SCONUL e-monthly April 2014 had [links added by me]
One-day workshop on open access, London, 20 May BMJ, IOP Publishing, Royal Society Publishing and the Royal Society of Chemistry are working in collaboration with the Research Information Network (RIN) to run a one-day workshop on open access (OA), in order to understand how institutions have handled changes over the last year since RCUK introduced their OA mandate. As part of the day, the publishers will provide brief updates on their OA activities over the past year and plans going forward, but the main focus of the workshop is to understand your experiences and priorities…. The workshop is aimed primarily at library staff with responsibility for OA policy and practice.
We met in the lovely Royal Society of Chemistry Library
There were library people working on Open Access from around England, Wales and Northern Ireland.

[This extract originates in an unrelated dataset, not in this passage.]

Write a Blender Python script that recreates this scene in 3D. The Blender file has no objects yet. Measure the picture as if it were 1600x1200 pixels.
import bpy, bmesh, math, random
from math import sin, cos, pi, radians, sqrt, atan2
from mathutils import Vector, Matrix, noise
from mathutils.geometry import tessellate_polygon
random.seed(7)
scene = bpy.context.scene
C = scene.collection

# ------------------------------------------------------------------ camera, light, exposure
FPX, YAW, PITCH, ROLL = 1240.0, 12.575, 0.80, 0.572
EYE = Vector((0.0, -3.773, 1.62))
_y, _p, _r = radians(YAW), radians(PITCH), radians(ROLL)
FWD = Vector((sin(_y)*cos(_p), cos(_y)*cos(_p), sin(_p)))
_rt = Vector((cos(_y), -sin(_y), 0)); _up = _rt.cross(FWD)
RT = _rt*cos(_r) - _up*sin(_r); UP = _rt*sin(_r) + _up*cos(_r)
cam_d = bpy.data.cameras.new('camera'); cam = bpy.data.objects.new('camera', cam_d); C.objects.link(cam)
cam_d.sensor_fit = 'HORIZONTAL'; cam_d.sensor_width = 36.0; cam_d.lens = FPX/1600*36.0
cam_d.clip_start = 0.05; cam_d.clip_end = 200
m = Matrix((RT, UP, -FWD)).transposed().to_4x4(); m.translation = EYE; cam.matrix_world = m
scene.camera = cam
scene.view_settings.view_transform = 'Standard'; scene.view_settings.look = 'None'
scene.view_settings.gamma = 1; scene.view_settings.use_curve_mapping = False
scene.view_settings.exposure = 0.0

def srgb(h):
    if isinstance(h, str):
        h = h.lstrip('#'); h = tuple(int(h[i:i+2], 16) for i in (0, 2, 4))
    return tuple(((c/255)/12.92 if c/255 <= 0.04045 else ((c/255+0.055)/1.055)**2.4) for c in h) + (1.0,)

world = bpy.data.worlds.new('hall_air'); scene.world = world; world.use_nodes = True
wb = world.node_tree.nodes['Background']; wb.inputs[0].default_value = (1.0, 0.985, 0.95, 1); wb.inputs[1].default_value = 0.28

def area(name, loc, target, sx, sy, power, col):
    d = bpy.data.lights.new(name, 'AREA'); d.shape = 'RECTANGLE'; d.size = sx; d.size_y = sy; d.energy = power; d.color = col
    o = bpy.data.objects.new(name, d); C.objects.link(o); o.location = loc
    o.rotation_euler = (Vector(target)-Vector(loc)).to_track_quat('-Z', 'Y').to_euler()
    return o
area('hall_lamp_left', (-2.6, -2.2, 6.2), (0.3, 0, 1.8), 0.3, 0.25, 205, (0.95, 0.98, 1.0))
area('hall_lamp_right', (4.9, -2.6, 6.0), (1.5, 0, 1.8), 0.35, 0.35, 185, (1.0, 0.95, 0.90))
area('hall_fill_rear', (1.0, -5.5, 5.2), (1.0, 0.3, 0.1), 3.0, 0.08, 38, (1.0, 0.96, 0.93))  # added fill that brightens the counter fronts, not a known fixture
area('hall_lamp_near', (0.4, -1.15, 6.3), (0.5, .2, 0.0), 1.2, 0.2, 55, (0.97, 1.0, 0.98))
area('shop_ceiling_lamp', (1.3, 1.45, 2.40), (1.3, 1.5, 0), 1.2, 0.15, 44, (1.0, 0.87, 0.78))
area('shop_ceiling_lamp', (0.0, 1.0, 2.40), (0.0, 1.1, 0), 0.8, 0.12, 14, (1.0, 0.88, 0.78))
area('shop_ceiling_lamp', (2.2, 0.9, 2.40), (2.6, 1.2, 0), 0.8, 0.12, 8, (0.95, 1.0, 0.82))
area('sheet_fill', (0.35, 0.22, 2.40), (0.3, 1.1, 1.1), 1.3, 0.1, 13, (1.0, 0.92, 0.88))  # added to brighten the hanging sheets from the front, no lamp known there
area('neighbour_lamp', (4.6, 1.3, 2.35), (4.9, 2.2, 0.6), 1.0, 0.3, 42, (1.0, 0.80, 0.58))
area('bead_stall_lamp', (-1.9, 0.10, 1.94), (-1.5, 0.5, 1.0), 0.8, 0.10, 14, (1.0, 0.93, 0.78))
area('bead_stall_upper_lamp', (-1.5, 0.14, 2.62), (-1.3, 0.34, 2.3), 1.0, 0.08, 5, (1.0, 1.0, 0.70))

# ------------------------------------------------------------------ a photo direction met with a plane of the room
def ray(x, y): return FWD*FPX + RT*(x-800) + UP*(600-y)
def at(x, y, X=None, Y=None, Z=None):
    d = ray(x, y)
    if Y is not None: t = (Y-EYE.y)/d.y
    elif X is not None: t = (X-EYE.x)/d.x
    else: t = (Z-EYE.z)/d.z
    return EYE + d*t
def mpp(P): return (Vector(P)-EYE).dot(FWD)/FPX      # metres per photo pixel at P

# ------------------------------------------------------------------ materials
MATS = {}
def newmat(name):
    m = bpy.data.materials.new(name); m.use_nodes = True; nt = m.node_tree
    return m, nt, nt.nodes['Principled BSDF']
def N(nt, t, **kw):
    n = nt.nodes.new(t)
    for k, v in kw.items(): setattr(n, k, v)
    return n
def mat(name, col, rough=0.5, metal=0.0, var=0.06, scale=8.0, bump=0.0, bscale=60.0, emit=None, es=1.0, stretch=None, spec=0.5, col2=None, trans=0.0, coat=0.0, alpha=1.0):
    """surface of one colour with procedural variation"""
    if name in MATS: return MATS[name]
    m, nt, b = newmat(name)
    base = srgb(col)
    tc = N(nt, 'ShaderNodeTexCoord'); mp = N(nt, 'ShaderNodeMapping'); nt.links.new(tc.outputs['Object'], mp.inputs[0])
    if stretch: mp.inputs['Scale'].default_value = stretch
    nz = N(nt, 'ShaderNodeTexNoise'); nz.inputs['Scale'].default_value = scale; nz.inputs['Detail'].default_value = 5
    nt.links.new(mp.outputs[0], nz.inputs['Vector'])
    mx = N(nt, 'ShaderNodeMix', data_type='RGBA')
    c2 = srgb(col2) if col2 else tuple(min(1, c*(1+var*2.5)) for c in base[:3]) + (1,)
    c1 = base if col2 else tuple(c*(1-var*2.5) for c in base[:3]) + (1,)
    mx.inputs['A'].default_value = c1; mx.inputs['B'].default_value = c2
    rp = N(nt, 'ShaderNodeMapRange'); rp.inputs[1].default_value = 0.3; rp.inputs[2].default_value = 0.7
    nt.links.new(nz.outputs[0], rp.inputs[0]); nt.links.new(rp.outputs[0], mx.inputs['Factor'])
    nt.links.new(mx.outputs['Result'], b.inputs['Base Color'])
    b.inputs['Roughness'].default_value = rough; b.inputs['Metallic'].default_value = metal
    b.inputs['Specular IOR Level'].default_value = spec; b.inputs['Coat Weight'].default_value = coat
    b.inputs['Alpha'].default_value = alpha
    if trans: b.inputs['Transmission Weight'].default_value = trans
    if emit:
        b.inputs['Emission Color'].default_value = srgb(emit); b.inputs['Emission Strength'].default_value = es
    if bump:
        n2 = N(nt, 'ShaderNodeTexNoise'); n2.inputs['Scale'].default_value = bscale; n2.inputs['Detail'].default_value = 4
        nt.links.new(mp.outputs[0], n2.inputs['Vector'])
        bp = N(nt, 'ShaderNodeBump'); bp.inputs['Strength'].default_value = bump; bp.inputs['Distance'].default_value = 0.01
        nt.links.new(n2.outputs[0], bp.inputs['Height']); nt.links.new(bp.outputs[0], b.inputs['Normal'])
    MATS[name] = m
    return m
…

The Open Access friendly publishers each presented where they were up to and the challenges they had making their systems work well. They were grappling with learned society memberships, papers with many authors (I know of particle physics papers with ~1000 authors), differences in approach to OA in different countries, collecting Article Processing Charges (APC), subscription charges and open accounting to reassure people worried about “double dipping” and communicating with researchers, libraries and accounts payable at universities. Some publishers are increasing their Gold OA rate significantly through voucher schemes such as Gold for Gold
One of the issues we shared was linking authors to institutions. At the moment many publishers used a free text field for author affiliation. Perhaps a solution could involve ORCID plus either sharing institutional affiliations from ORCID or universities making available linked lists of staff and ORCID IDs. Someone shared how simply giving staff IDs was less well received than offering them.
I also mentioned that lists of businesses in Europe and elsewhere are available and could form a controlled vocabulary of research institutions both university and elsewhere.
When we formed small groups of library people to talk about what we would like from publishers we independently came up with pretty much exactly the same desires.
We all wanted researchers, publishers and libraries to communicate well through the publication process.
When someone submits a work for publication that is only known by the researcher and the publisher. We in the library don’t know what is in the process of being considered for publication; we don’t know all of what is published by researchers in our university. We’d like to in order to offer help with the process and to know what we want to preserve and promote in our repositories.
We’d like to know when something in published and get hold of the metadata and ideally the copy of the work we can archive. We’d like this to be as automated as possible. In some cases the author does not have a “final author version” since the compilation, mark-up and correction processes are done using publisher systems. We want to be clear what the rights and copyright situation is for a paper and if that changes in the future, for example through retrospective Gold OA. I want a small number of standard licenses, including what may be reused, and machine readable forms of them.
We want to be able to link publications to grants and funders.
We’d like to support and streamline the publication process: choosing a publication, submitting work, choosing a licence of the researcher’s informed choice though constrained by compliance requirements, going through selection, peer review and corrections, perhaps linked data publication, institutional archiving and then working together with the joint aim of publicising research and helping get research noticed, read and acted upon by the right people.
Any progress by any publisher is helpful to us. We don’t need to wait until all publishers make changes. Neither do we need all publishers to work with us in the same way. We can work directly with publishers or via third parties such as brokerage services or commercial offerings. We can also work on streamlining our APC payment processes in universities and making sure we are easy to communicate with.
Overall, a useful and positive meeting I think.